__TASK PROMPT__:
Print the lines of the data, starting with the first, up to and including the line where "mb.build('rust_bracket', rust_brown, cr)" appears.

__RECORD EXCERPTS__:
-------------------------

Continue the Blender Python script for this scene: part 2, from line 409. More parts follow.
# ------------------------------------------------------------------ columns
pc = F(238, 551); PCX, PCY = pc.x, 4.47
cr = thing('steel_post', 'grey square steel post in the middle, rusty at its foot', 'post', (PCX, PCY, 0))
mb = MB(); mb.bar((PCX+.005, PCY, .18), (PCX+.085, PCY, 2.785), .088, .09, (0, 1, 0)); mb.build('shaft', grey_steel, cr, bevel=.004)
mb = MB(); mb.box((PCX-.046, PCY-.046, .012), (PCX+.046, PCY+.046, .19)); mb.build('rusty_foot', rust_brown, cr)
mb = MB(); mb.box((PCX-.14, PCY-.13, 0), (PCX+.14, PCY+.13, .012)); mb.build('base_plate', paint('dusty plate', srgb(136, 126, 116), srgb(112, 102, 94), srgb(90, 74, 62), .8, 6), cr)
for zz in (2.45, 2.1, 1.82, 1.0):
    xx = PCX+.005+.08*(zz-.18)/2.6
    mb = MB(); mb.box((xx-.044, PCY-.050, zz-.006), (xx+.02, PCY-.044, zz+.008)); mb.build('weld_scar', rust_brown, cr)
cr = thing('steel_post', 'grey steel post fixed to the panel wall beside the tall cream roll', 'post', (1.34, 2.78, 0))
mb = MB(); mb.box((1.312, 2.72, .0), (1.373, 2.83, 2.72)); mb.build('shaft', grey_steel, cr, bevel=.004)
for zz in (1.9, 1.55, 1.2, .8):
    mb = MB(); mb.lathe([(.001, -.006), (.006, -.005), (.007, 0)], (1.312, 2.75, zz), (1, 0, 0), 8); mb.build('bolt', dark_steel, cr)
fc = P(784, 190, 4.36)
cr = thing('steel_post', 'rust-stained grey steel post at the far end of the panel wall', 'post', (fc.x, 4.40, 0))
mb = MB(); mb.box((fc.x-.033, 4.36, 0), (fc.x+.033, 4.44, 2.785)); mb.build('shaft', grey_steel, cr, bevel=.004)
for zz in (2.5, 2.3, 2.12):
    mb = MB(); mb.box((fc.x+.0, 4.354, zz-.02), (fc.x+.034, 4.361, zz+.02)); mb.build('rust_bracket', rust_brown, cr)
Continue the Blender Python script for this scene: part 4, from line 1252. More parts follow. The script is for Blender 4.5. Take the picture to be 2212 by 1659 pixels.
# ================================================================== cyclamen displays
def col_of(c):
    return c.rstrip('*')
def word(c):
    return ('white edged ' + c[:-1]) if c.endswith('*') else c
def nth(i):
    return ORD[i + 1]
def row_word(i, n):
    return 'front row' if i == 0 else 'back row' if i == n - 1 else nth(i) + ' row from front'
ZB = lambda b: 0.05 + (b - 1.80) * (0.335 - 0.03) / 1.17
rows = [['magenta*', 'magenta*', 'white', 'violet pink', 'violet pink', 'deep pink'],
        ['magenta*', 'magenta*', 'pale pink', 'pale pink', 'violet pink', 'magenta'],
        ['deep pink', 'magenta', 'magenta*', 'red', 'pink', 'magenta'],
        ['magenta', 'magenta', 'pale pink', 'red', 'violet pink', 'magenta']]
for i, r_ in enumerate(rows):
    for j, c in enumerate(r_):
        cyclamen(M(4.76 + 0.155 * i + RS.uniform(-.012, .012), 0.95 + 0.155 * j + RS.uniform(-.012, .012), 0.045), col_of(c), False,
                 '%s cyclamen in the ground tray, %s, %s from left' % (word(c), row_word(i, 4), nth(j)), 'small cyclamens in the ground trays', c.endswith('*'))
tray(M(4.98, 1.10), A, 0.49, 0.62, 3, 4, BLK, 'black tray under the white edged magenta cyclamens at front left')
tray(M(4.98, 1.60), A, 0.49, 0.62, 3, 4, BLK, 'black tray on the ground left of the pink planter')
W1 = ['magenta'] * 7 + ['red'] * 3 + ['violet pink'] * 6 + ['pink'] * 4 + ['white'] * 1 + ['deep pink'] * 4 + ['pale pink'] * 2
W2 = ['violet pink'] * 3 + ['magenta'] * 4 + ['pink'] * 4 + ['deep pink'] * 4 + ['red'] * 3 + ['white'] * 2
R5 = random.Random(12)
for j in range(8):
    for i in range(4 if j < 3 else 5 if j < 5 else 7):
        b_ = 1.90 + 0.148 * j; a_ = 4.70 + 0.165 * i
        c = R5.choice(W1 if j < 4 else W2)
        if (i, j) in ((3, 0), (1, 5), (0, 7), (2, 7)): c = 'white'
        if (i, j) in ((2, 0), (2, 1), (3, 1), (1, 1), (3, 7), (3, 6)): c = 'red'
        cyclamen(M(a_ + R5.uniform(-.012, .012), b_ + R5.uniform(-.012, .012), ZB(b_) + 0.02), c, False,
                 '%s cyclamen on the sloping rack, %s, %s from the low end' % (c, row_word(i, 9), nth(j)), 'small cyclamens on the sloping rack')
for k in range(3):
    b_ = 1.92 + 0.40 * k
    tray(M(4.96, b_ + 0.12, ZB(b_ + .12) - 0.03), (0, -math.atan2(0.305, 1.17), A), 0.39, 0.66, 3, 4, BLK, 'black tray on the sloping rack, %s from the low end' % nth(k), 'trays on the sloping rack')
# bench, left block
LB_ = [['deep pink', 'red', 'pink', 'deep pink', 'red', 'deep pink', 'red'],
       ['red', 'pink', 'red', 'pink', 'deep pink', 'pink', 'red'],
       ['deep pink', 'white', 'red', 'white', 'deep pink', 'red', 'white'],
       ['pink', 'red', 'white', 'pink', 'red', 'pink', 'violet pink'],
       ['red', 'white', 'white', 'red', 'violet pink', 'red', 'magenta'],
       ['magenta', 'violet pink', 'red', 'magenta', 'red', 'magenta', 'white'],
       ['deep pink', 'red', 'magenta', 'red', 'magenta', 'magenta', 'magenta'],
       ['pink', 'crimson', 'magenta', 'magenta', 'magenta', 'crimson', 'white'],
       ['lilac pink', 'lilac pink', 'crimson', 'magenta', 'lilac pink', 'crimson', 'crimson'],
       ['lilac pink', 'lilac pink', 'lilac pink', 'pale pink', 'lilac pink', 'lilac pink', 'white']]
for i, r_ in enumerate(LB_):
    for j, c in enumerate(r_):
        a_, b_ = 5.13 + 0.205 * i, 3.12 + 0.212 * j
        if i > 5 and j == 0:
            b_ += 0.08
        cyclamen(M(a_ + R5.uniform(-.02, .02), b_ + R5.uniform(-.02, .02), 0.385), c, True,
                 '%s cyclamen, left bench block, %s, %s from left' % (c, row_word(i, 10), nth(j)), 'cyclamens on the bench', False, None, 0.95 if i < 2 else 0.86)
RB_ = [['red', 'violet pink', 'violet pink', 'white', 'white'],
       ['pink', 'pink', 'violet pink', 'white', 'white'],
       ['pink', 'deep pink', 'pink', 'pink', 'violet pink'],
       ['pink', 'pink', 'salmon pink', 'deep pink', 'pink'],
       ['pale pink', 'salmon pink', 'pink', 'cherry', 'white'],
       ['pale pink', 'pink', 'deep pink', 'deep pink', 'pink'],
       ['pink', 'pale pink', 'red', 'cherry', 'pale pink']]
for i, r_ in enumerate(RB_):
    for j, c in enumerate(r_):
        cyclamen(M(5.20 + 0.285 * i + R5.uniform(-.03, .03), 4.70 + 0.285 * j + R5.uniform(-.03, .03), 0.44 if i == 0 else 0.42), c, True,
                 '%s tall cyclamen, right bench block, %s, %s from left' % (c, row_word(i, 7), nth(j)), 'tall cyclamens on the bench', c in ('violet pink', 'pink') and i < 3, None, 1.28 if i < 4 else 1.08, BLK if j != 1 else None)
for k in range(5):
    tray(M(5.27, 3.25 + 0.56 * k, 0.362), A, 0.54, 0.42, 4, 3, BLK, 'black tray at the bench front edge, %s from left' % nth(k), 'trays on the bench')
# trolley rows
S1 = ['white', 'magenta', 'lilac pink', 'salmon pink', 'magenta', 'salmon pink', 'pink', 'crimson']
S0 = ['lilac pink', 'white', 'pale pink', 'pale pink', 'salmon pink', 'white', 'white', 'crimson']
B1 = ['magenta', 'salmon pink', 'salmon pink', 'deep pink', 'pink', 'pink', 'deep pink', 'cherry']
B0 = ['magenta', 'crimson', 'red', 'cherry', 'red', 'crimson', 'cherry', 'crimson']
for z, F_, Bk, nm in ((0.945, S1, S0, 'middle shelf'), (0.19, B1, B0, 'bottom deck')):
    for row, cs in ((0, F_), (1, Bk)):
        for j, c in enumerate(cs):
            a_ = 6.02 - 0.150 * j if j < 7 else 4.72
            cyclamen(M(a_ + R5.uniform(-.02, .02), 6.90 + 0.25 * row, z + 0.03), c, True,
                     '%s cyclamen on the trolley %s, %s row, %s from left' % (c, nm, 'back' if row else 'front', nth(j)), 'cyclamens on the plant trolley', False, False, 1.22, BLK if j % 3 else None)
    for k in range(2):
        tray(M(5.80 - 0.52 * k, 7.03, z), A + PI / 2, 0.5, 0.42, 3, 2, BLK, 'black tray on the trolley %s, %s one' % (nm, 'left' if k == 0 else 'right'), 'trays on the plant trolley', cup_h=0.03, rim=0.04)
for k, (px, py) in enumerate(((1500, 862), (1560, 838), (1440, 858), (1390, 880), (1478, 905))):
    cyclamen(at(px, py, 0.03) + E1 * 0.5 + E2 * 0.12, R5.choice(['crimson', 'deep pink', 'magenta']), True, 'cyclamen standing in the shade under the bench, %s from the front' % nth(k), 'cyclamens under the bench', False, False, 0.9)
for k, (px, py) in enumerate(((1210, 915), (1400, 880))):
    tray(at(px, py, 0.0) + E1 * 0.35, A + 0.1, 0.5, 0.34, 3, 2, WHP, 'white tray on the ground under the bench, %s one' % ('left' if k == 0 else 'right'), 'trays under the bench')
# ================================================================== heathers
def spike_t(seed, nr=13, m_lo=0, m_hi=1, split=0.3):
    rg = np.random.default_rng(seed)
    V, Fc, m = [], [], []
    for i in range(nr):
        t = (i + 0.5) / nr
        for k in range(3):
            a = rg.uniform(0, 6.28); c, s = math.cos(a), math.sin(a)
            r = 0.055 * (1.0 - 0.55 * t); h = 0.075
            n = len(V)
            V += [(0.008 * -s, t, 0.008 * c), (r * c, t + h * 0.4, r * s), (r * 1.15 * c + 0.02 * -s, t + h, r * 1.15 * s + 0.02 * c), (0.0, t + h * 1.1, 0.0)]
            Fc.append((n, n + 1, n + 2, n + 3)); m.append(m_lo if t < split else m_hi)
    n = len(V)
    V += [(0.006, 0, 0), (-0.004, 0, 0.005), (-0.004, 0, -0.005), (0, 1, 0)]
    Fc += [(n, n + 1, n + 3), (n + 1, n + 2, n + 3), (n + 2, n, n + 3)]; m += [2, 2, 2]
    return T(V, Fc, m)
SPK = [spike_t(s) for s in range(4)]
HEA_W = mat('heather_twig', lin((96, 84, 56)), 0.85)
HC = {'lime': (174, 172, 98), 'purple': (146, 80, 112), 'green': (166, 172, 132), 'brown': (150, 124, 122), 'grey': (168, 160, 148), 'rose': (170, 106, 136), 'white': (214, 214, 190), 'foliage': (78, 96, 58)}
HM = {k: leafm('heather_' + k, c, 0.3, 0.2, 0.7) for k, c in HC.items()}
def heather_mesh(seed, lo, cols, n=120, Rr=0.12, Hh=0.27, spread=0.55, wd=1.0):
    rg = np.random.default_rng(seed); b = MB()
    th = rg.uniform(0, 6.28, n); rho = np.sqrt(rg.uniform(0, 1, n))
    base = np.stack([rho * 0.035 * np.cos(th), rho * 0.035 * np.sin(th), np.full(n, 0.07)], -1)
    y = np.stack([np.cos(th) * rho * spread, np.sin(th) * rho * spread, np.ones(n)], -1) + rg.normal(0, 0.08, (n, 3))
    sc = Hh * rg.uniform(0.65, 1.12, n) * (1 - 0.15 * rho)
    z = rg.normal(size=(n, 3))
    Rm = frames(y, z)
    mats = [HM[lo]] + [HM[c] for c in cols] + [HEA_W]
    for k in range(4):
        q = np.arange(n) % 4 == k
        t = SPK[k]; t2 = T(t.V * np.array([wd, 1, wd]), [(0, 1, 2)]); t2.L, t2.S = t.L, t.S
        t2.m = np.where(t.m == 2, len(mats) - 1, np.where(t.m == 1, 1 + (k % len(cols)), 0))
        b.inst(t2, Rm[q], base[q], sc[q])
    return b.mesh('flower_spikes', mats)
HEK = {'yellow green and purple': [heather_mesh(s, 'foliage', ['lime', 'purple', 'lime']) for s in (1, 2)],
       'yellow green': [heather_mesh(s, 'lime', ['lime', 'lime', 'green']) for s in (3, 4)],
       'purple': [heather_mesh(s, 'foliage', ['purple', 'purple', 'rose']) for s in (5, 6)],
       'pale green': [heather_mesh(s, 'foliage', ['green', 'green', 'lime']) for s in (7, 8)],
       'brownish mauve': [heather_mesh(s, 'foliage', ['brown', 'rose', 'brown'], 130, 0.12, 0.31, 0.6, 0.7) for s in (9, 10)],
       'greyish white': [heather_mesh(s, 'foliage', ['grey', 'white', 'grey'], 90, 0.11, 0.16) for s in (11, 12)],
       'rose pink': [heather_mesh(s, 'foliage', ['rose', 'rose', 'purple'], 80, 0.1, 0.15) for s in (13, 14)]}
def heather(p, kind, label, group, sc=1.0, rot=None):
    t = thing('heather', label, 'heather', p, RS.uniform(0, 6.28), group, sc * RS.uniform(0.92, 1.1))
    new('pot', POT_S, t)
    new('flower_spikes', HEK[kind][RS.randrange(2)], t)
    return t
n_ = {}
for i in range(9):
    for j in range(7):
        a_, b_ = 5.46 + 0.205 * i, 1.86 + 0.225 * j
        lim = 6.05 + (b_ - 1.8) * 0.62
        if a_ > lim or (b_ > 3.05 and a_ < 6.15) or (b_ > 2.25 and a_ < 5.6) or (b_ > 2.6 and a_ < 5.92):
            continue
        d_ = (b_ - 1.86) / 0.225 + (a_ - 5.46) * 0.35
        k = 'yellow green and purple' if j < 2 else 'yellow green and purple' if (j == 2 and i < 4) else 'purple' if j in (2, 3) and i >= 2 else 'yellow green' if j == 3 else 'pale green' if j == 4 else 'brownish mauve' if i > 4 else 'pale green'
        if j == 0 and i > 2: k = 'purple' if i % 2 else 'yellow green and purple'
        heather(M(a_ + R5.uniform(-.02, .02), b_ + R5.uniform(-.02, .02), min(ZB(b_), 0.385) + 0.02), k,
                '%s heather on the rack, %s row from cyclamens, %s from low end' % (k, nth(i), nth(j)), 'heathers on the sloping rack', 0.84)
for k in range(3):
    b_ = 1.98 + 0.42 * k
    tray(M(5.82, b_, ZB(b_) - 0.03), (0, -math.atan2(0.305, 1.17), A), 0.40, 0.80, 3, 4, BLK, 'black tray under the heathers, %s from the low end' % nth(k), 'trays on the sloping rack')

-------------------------

__WRITTEN RESPONSE__:
Continue the Blender Python script for this scene: part 2, from line 409. More parts follow.
# ------------------------------------------------------------------ columns
pc = F(238, 551); PCX, PCY = pc.x, 4.47
cr = thing('steel_post', 'grey square steel post in the middle, rusty at its foot', 'post', (PCX, PCY, 0))
mb = MB(); mb.bar((PCX+.005, PCY, .18), (PCX+.085, PCY, 2.785), .088, .09, (0, 1, 0)); mb.build('shaft', grey_steel, cr, bevel=.004)
mb = MB(); mb.box((PCX-.046, PCY-.046, .012), (PCX+.046, PCY+.046, .19)); mb.build('rusty_foot', rust_brown, cr)
mb = MB(); mb.box((PCX-.14, PCY-.13, 0), (PCX+.14, PCY+.13, .012)); mb.build('base_plate', paint('dusty plate', srgb(136, 126, 116), srgb(112, 102, 94), srgb(90, 74, 62), .8, 6), cr)
for zz in (2.45, 2.1, 1.82, 1.0):
    xx = PCX+.005+.08*(zz-.18)/2.6
    mb = MB(); mb.box((xx-.044, PCY-.050, zz-.006), (xx+.02, PCY-.044, zz+.008)); mb.build('weld_scar', rust_brown, cr)
cr = thing('steel_post', 'grey steel post fixed to the panel wall beside the tall cream roll', 'post', (1.34, 2.78, 0))
mb = MB(); mb.box((1.312, 2.72, .0), (1.373, 2.83, 2.72)); mb.build('shaft', grey_steel, cr, bevel=.004)
for zz in (1.9, 1.55, 1.2, .8):
    mb = MB(); mb.lathe([(.001, -.006), (.006, -.005), (.007, 0)], (1.312, 2.75, zz), (1, 0, 0), 8); mb.build('bolt', dark_steel, cr)
fc = P(784, 190, 4.36)
cr = thing('steel_post', 'rust-stained grey steel post at the far end of the panel wall', 'post', (fc.x, 4.40, 0))
mb = MB(); mb.box((fc.x-.033, 4.36, 0), (fc.x+.033, 4.44, 2.785)); mb.build('shaft', grey_steel, cr, bevel=.004)
for zz in (2.5, 2.3, 2.12):
    mb = MB(); mb.box((fc.x+.0, 4.354, zz-.02), (fc.x+.034, 4.361, zz+.02)); mb.build('rust_bracket', rust_brown, cr)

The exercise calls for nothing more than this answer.